10. The resistive foil heater of claim 1 further comprising an anchor element interposed between said coverlay and said lead wires.

11. The resistive foil heater of claim 1 further comprising an anchor element interposed between said base and the union of said transition tabs with said transition pads of said foil element of said etched composite panel.

12. The resistive foil heater of claim 1 further comprising a first anchor element interposed between said coverlay and said lead wires and a second anchor element interposed between said base and the union of said transition tabs with said transition pads of said foil element of said etched composite panel.
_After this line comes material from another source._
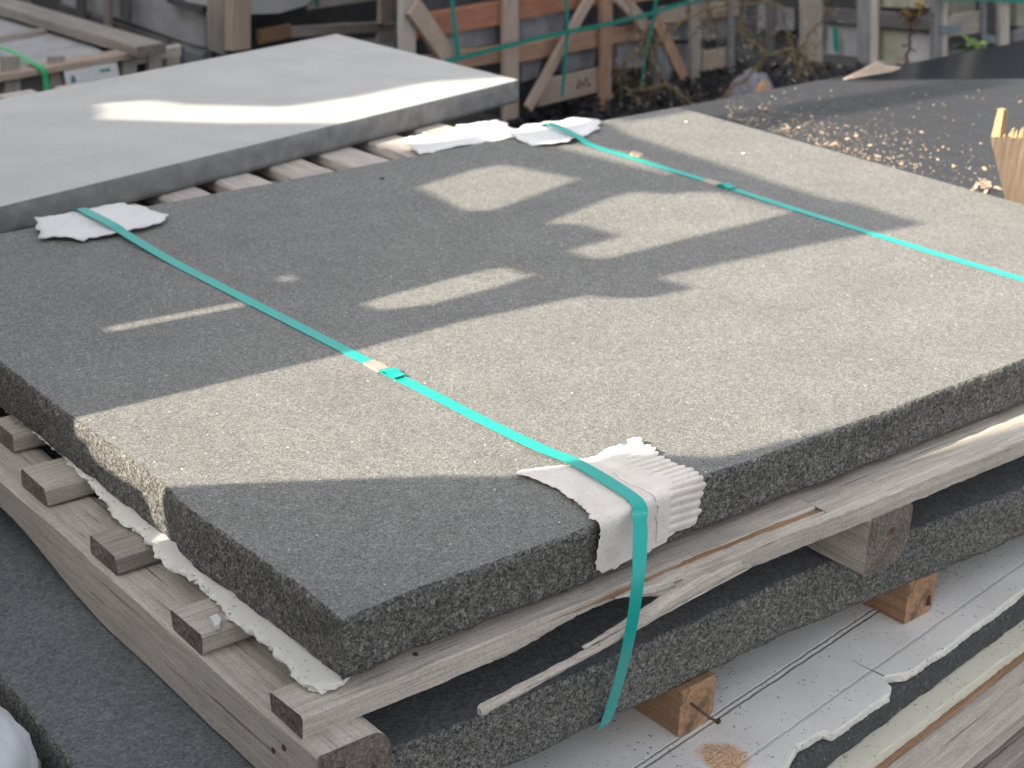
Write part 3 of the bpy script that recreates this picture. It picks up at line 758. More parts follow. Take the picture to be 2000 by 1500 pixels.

13. A resistive foil heater comprising a coverlay, a base, an etched composite panel intermediate said coverlay and said base, transition tabs, and lead wires, said etched composite panel comprising a first foil layer, a second foil layer, and a substrate intermediate said first and said second foil layers, said first foil layer characterized by an etched resistive foil heater and associated transition pads, said second foil layer characterized by tabs and associated transition pads, said etched composite panel characterized by passages through which said transition tabs are passed, each of said transition tabs united to first and second transition pads of each of said first and second foil layers of said etched composite panel, said lead wires functionally united with said etched resistive foil heater via said transition tabs uniting first and second transition pads of each of said first and second foil layers of said etched composite panel.